TO BE DONE — Without the pictures, output the lines of the material from the very first through the one that holds "bm.add(V[:6], [(5, 4, 3, 2, 1, 0)], 0, tint);".

───── DATA SEGMENT

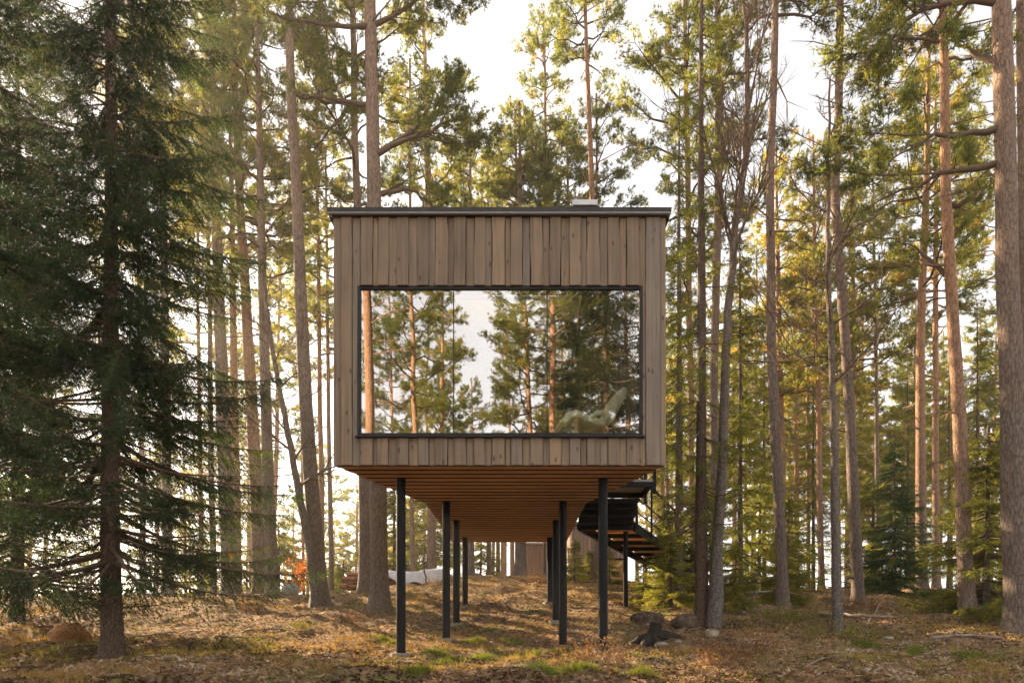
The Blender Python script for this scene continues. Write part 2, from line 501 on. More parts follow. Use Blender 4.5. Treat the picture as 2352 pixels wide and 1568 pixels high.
rb = random.Random(11)
edges = [45, 95, 155, 203, 272, 303, 362, 412, 475, 530, 590, 628, 697, 735, 800, 848, 905, 948, 1022, 1055, 1120, 1165, 1235, 1275, 1338, 1388, 1450, 1485, 1558, 1605, 1670, 1710, 1780, 1820, 1900, 1935]
edges = [fx((760 + e / 2.412) / 1.02041) for e in edges]
edges[0] = XL; edges[-1] = XR


def board(bm, x0, x1, z0, z1, y, th, tint, seed, wav=0.008, wl=True, wr=True):
    """upright board with slightly waney edges, front face at y"""
    r = np.random.default_rng(seed)
    n_ = max(3, int((z1 - z0) / 0.07))
    z = np.linspace(z0, z1, n_)
    ph = r.random(4) * 50
    def wob(p):
        return wav * 2 * (vnoise(z * 2.3 + p, np.full(n_, p)) + 0.6 * vnoise(z * 6 + p, np.full(n_, p + 3)))
    a = x0 + (wob(ph[0]) if wl else 0 * z); c = x1 + (wob(ph[1]) if wr else 0 * z)
    V = []
    bev = 0.003
    for k in range(n_):
        V += [(a[k], y + bev, z[k]), (a[k] + bev, y, z[k]), (c[k] - bev, y, z[k]), (c[k], y + bev, z[k]), (c[k], y + th, z[k]), (a[k], y + th, z[k])]
    F = []
    for k in range(n_ - 1):
        o = k * 6
        for q in range(6):
            q2 = (q + 1) % 6
            F.append((o + q, o + q2, o + 6 + q2, o + 6 + q))
    bm.add(V, F, 0, tint)
    bm.add(V[:6], [(5, 4, 3, 2, 1, 0)], 0, tint); bm.add(V[-6:], [(0, 1, 2, 3, 4, 5)], 0, tint)


WL, WR, WT, WB = fx(822), fx(1475), fz(655), fz(1003)
b = HB()
for i in range(len(edges) - 1):
    x0, x1 = edges[i], edges[i + 1]
    over = (i % 2 == 1)
    y, th = (FD, 0.024) if over else (FD + 0.022, 0.022)
    if not over:
        x0 += 0.0035 if i else 0; x1 -= 0.0035 if i < len(edges) - 2 else 0
    t = rb.random()
    wl, wr = over and i > 1, over and i < len(edges) - 3
    if x1 <= WL + 0.02 or x0 >= WR - 0.02 or i in (0, 1, len(edges) - 2, len(edges) - 3):
        board(b, x0, x1, ZB, ZT, y, th, t, i, 0.006, wl, wr)
    elif x0 < WL < x1 or x0 < WR < x1:
        # board notched round the window corner
        if x0 < WL:
            board(b, x0, WL - 0.012, ZB, ZT, y, th, t, i, 0.004, wl, False); rest = (WL - 0.012, x1)
        else:
            board(b, WR + 0.012, x1, ZB, ZT, y, th, t, i, 0.004, False, wr); rest = (x0, WR + 0.012)
        board(b, *rest, WT + 0.006, ZT, y, th, t, i, 0.0)
        board(b, *rest, ZB, WB - 0.012, y, th, t, i, 0.0)
    else:
        board(b, x0, x1, WT + 0.006, ZT, y, th, t, i, 0.009, wl, wr)
        board(b, x0, x1, ZB, WB - 0.012, y, th, rb.random() * 0.8 + 0.1, i + 100, 0.006, wl, wr)
b.build("front_wall", M["clad"])

# backing wall behind the boards, with the window opening
b = HB()
for (x0, x1, z0, z1) in ((XL + .01, WL - .012, ZB + .01, ZT), (WR + .012, XR - .01, ZB + .01, ZT), (WL - .012, WR + .012, WT + .012, ZT), (WL - .012, WR + .012, ZB + .01, WB - .014)):
    b.box(x0, FD + .048, z0, x1, FD + .20, z1)
b.build("wall_core", M["gap_shade"])

# flaring and straight side walls, clad the same way
def side(bm, p0, p1, nrm):
    p0, p1 = np.array(p0), np.array(p1)
    L = np.linalg.norm(p1 - p0); t = (p1 - p0) / L; nn = np.array(nrm) / np.linalg.norm(nrm)
    s, k = 0.0, 0
    while s < L - 0.01:
        w = min(L - s, rb.uniform(0.10, 0.17)); o = 0.0 if k % 2 else 0.022
        a, c = p0 + t * s, p0 + t * (s + w - 0.002)
        A, B_ = a + nn * (o - .024), c + nn * (o - .024); A2, B2 = a - nn * .07, c - nn * .07
        V = [(*A, ZB), (*B_, ZB), (*B2, ZB), (*A2, ZB), (*A, ZT), (*B_, ZT), (*B2, ZT), (*A2, ZT)]
        F = [(0, 3, 2, 1), (4, 5, 6, 7), (0, 1, 5, 4), (1, 2, 6, 5), (2, 3, 7, 6), (3, 0, 4, 7)]
        bm.add(V, F, 0, rb.random() * 0.9); s += w; k += 1


for sgn, xa, xb in ((-1, XL, BL), (1, XR, BR)):
    b = HB()
    side(b, (xa, FD + 0.05), (xb, FLD), (sgn * (FLD - FD), abs(xa - xb)))
    side(b, (xb, FLD), (xb, BD), (sgn, 0))
    b.build("side_wall", M["clad"])
b = HB(); b.box(BL + .02, BD - .1, ZB + .02, BR - .02, BD, ZT - .01); b.build("back_wall", M["clad"])

# soffit slats
b = HB(); bk = HB()
pitch, sy = 0.217, FD + 0.03
while sy < BD - 0.05:
    y0, y1 = sy, min(sy + pitch * 0.74, BD)
    def wdt(y, o):
        t = min(1, (y - FD) / (FLD - FD))
        return (XL + (BL - XL) * t + o, XR + (BR - XR) * t - o)
    a0, a1 = wdt(y0, .03), wdt(y1, .03)
    z0, z1 = ZB - 0.012, ZB + 0.022
    V = [(a0[0], y0, z0), (a0[1], y0, z0), (a1[1], y1, z0), (a1[0], y1, z0), (a0[0], y0, z1), (a0[1], y0, z1), (a1[1], y1, z1), (a1[0], y1, z1)]
    F = [(0, 3, 2, 1), (4, 5, 6, 7), (0, 1, 5, 4), (1, 2, 6, 5), (2, 3, 7, 6), (3, 0, 4, 7)]
    b.add(V, F[:2], 0, rb.random()); b.add(V, F[2:], 1, .5)  # slat edges carry the gap shade in their colour
    sy += pitch
so_ = b.build("soffit", [M["soffit"], M["gap_shade"]])
V = [(XL + .03, FD + .06), (XR - .03, FD + .06), (BR - .03, FLD), (BR - .03, BD - .02), (BL + .03, BD - .02), (BL + .03, FLD)]
bk.add([(x, y, ZB + .035) for x, y in V], [(5, 4, 3, 2, 1, 0)])
bk.build("soffit_backing", M["gap_shade"])

# room inside: floor, olive lining
b = HB()
fl = ZB + 0.42
V = [(XL + .1, FD + .205), (XR - .1, FD + .205), (BR - .1, FLD), (BR - .1, BD - .4), (BL + .1, BD - .4), (BL + .1, FLD)]
b.add([(x, y, fl) for x, y in V], [(0, 1, 2, 3, 4, 5)], 0, .5)
b.build("room_floor", M["oak"])
b = HB()
for (p, q) in ((0, 5), (5, 4), (4, 3), (3, 2), (2, 1)):
    b.add([(*V[p], fl), (*V[q], fl), (*V[q], ZT - .3), (*V[p], ZT - .3)], [(0, 1, 2, 3)])
cz_ = ZT - .3
b.add([(V[0][0], V[0][1], cz_), (V[1][0], V[1][1], cz_), (1.75, 9.1, cz_), (-2.15, 9.1, cz_)], [(3, 2, 1, 0)])
b.add([(-2.15, 9.1, cz_), (-.9, 9.1, cz_), (-.9, 10.75, cz_), (-1.55, 10.75, cz_)], [(3, 2, 1, 0)])
b.add([(.95, 9.1, cz_), (1.75, 9.1, cz_), (1.2, 10.75, cz_), (.95, 10.75, cz_)], [(3, 2, 1, 0)])
b.add([(-1.55, 10.75, cz_), (1.2, 10.75, cz_), (BR - .1, FLD, cz_), (BR - .1, BD - .4, cz_), (BL + .1, BD - .4, cz_), (BL + .1, FLD, cz_)], [(5, 4, 3, 2, 1, 0)])
for (p0, p1) in (((-.9, 9.1), (.95, 9.1)), ((.95, 9.1), (.95, 10.75)), ((.95, 10.75), (-.9, 10.75)), ((-.9, 10.75), (-.9, 9.1))):  # sides of the added roof opening
    b.add([(*p0, cz_), (*p1, cz_), (*p1, ZT + .02), (*p0, ZT + .02)], [(0, 1, 2, 3)])
b.build("room_lining", M["olive"])

# window
b = HB()
fy0, fy1 = FD + .02, FD + .20
fw = 0.026
b.box(WL - .01, fy0, WB + .06, WL + fw, fy1, WT); b.box(WR - fw, fy0, WB + .06, WR + .01, fy1, WT)
b.box(WL + fw, fy0 + .01, WT - .03, WR - fw, fy1, WT - .001)
b.box(WL - .008, fy0 + .01, WB + .012, WR + .008, fy1, WB + .06)
win = b.build("window", M["frame"])
b = MB(); b.box(WL - .028, FD - .045, WB - .010, WR + .028, FD + .055, WB + .010); sub(b, "sill", M["frame"], win)
gy = FD + .055
gap = [WL + fw, fx(1041), fx(1257), WR - fw]
for i in range(3):
    b = MB()
    a_, c_ = gap[i] + .004, gap[i + 1] - .004
    b.add([(a_, gy, WB + .06), (c_, gy, WB + .06), (c_, gy, WT - .033), (a_, gy, WT - .033)], [(0, 1, 2, 3)])
    sub(b, "pane", M["glass"], win)
for xg in gap[1:3]:
    b = MB(); b.box(xg - .006, gy - .006, WB + .06, xg + .006, gy + .02, WT - .033); sub(b, "mullion", M["frame"], win)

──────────

EXERCISE SOLUTION —
The Blender Python script for this scene continues. Write part 2, from line 501 on. More parts follow. Use Blender 4.5. Treat the picture as 2352 pixels wide and 1568 pixels high.
rb = random.Random(11)
edges = [45, 95, 155, 203, 272, 303, 362, 412, 475, 530, 590, 628, 697, 735, 800, 848, 905, 948, 1022, 1055, 1120, 1165, 1235, 1275, 1338, 1388, 1450, 1485, 1558, 1605, 1670, 1710, 1780, 1820, 1900, 1935]
edges = [fx((760 + e / 2.412) / 1.02041) for e in edges]
edges[0] = XL; edges[-1] = XR


def board(bm, x0, x1, z0, z1, y, th, tint, seed, wav=0.008, wl=True, wr=True):
    """upright board with slightly waney edges, front face at y"""
    r = np.random.default_rng(seed)
    n_ = max(3, int((z1 - z0) / 0.07))
    z = np.linspace(z0, z1, n_)
    ph = r.random(4) * 50
    def wob(p):
        return wav * 2 * (vnoise(z * 2.3 + p, np.full(n_, p)) + 0.6 * vnoise(z * 6 + p, np.full(n_, p + 3)))
    a = x0 + (wob(ph[0]) if wl else 0 * z); c = x1 + (wob(ph[1]) if wr else 0 * z)
    V = []
    bev = 0.003
    for k in range(n_):
        V += [(a[k], y + bev, z[k]), (a[k] + bev, y, z[k]), (c[k] - bev, y, z[k]), (c[k], y + bev, z[k]), (c[k], y + th, z[k]), (a[k], y + th, z[k])]
    F = []
    for k in range(n_ - 1):
        o = k * 6
        for q in range(6):
            q2 = (q + 1) % 6
            F.append((o + q, o + q2, o + 6 + q2, o + 6 + q))
    bm.add(V, F, 0, tint)
    bm.add(V[:6], [(5, 4, 3, 2, 1, 0)], 0, tint); bm.add(V[-6:], [(0, 1, 2, 3, 4, 5)], 0, tint)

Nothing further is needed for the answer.